Cave of Crystal Giants:
More Show Caves in America
Caverns of Sonora
About 200 miles west of San Antonio is a national natural landmark noted for its stunning array of calcite crystal formations, especially helictites, the most delicate and most beautiful of cave formations. National Speleological Society co-founder, Bill Stephenson said, after seeing Caverns of Sonora for the first time, “Its beauty cannot be exaggerated, even by Texans.”

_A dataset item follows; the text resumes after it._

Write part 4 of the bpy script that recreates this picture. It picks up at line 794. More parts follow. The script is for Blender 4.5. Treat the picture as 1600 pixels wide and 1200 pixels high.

National Cave Association president Gary Berdeaux says entering the caverns is “like stepping into a Faberge egg.” The most famous helictite here is called the Butterfly a after its characteristic form. Even rarer are the anthodites found in this cave.
Kartchner Caverns
This state park about an hour from Tucson boasts one of the world's longest soda straw stalactites – over 21 feet – and the tallest and most massive column in Arizona, Kubla Khan: 58 feet tall. Both are located in the Throne Room. The Big Room features the world's most extensive formation of brushite moonmilk. The caverns contain many other unusual formations such as shields, totems, helictites, and rimstone dams, as well as a nursery roost for more than 1,000 cave bats.
Wind Cave
Wind Cave National Park, located about 50 miles from Rapid City, South Dakota, features one of the world's longest and most complex cave systems. It is best known for it incredible display of boxwork, a rare cave formation of thin calcite fins that resembles honeycomb. Wind Cave is more than 300 million years old, making it one of the oldest in the world. It gets its name from the strong airflow in the cave.
Carlsbad Caverns
Twenty miles southwest of Carlsbad, New Mexico, is a series of enormous rooms that forms one of the world’s largest caves. James White, a Carlsbad-area cowboy, discovered the caverns in 1900, but no one believed his fantastic descriptions of house-size stalagmites and eerie stalactite icicles, pagodas and palaces of improbable beauty. His tales caught the attention of public land officials who assigned federal geologists to explore Carlsbad Caverns. The reports filed by these geologists impressed President Calvin Coolidge, who declared the caverns a National Monument in 1923. The following year, White led a National Geographic expedition into the caverns and the subsequent publicity made the caverns so famous that they were declared a National Park in 1930.